▶ [Given records]:
------------------------------------------------------------------------
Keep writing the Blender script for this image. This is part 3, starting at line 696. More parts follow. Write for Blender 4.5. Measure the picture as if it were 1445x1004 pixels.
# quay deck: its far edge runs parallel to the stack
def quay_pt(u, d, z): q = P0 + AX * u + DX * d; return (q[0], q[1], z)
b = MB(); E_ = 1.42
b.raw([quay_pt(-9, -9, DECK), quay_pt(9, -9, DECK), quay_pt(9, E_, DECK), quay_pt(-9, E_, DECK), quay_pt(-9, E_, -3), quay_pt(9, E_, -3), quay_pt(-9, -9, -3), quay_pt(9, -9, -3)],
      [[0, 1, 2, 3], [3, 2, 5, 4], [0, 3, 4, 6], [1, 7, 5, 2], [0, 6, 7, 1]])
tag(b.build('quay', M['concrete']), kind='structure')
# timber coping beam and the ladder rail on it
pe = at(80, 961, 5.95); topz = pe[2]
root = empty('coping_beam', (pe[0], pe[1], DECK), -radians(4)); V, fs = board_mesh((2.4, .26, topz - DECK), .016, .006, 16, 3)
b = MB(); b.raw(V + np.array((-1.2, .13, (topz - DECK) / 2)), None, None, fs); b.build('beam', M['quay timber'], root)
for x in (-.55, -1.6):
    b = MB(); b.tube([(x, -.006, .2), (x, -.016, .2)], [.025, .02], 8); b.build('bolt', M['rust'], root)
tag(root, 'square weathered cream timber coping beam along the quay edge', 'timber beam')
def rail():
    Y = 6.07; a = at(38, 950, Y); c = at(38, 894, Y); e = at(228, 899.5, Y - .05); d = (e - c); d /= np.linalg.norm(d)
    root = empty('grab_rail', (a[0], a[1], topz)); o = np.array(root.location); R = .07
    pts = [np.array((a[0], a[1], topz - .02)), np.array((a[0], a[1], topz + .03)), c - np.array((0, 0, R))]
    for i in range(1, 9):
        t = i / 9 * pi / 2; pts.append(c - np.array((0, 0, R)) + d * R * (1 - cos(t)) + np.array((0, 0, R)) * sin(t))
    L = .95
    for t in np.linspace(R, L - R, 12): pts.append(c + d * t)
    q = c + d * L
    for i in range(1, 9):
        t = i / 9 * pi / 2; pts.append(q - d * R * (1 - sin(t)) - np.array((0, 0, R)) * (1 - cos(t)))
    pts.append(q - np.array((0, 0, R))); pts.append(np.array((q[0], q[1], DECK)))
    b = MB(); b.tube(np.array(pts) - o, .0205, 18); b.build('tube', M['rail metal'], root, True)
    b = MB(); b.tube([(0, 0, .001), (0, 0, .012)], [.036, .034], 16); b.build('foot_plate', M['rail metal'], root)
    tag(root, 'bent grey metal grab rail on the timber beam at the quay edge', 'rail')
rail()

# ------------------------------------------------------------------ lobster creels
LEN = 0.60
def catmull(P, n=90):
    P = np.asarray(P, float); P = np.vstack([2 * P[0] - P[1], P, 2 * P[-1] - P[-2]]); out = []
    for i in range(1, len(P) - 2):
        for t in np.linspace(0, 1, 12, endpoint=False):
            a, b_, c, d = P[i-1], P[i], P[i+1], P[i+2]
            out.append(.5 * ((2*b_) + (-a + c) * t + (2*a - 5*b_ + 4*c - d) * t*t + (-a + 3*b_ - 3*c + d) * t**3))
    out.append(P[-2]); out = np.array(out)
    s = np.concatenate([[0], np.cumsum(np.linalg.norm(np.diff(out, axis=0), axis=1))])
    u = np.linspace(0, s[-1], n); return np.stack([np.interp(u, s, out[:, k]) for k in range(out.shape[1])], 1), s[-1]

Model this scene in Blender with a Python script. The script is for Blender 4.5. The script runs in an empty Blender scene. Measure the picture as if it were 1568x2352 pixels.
------------------------------------------------------------------------
▶ [What is required]: Return the listing above word for word.

▶ [Full solution]:
Keep writing the Blender script for this image. This is part 3, starting at line 696. More parts follow. Write for Blender 4.5. Measure the picture as if it were 1445x1004 pixels.
# quay deck: its far edge runs parallel to the stack
def quay_pt(u, d, z): q = P0 + AX * u + DX * d; return (q[0], q[1], z)
b = MB(); E_ = 1.42
b.raw([quay_pt(-9, -9, DECK), quay_pt(9, -9, DECK), quay_pt(9, E_, DECK), quay_pt(-9, E_, DECK), quay_pt(-9, E_, -3), quay_pt(9, E_, -3), quay_pt(-9, -9, -3), quay_pt(9, -9, -3)],
      [[0, 1, 2, 3], [3, 2, 5, 4], [0, 3, 4, 6], [1, 7, 5, 2], [0, 6, 7, 1]])
tag(b.build('quay', M['concrete']), kind='structure')
# timber coping beam and the ladder rail on it
pe = at(80, 961, 5.95); topz = pe[2]
root = empty('coping_beam', (pe[0], pe[1], DECK), -radians(4)); V, fs = board_mesh((2.4, .26, topz - DECK), .016, .006, 16, 3)
b = MB(); b.raw(V + np.array((-1.2, .13, (topz - DECK) / 2)), None, None, fs); b.build('beam', M['quay timber'], root)
for x in (-.55, -1.6):
    b = MB(); b.tube([(x, -.006, .2), (x, -.016, .2)], [.025, .02], 8); b.build('bolt', M['rust'], root)
tag(root, 'square weathered cream timber coping beam along the quay edge', 'timber beam')
def rail():
    Y = 6.07; a = at(38, 950, Y); c = at(38, 894, Y); e = at(228, 899.5, Y - .05); d = (e - c); d /= np.linalg.norm(d)
    root = empty('grab_rail', (a[0], a[1], topz)); o = np.array(root.location); R = .07
    pts = [np.array((a[0], a[1], topz - .02)), np.array((a[0], a[1], topz + .03)), c - np.array((0, 0, R))]
    for i in range(1, 9):
        t = i / 9 * pi / 2; pts.append(c - np.array((0, 0, R)) + d * R * (1 - cos(t)) + np.array((0, 0, R)) * sin(t))
    L = .95
    for t in np.linspace(R, L - R, 12): pts.append(c + d * t)
    q = c + d * L
    for i in range(1, 9):
        t = i / 9 * pi / 2; pts.append(q - d * R * (1 - sin(t)) - np.array((0, 0, R)) * (1 - cos(t)))
    pts.append(q - np.array((0, 0, R))); pts.append(np.array((q[0], q[1], DECK)))
    b = MB(); b.tube(np.array(pts) - o, .0205, 18); b.build('tube', M['rail metal'], root, True)
    b = MB(); b.tube([(0, 0, .001), (0, 0, .012)], [.036, .034], 16); b.build('foot_plate', M['rail metal'], root)
    tag(root, 'bent grey metal grab rail on the timber beam at the quay edge', 'rail')
rail()

# ------------------------------------------------------------------ lobster creels
LEN = 0.60
def catmull(P, n=90):
    P = np.asarray(P, float); P = np.vstack([2 * P[0] - P[1], P, 2 * P[-1] - P[-2]]); out = []
    for i in range(1, len(P) - 2):
        for t in np.linspace(0, 1, 12, endpoint=False):
            a, b_, c, d = P[i-1], P[i], P[i+1], P[i+2]
            out.append(.5 * ((2*b_) + (-a + c) * t + (2*a - 5*b_ + 4*c - d) * t*t + (-a + 3*b_ - 3*c + d) * t**3))
    out.append(P[-2]); out = np.array(out)
    s = np.concatenate([[0], np.cumsum(np.linalg.norm(np.diff(out, axis=0), axis=1))])
    u = np.linspace(0, s[-1], n); return np.stack([np.interp(u, s, out[:, k]) for k in range(out.shape[1])], 1), s[-1]

Model this scene in Blender with a Python script. The script is for Blender 4.5. The script runs in an empty Blender scene. Measure the picture as if it were 1568x2352 pixels.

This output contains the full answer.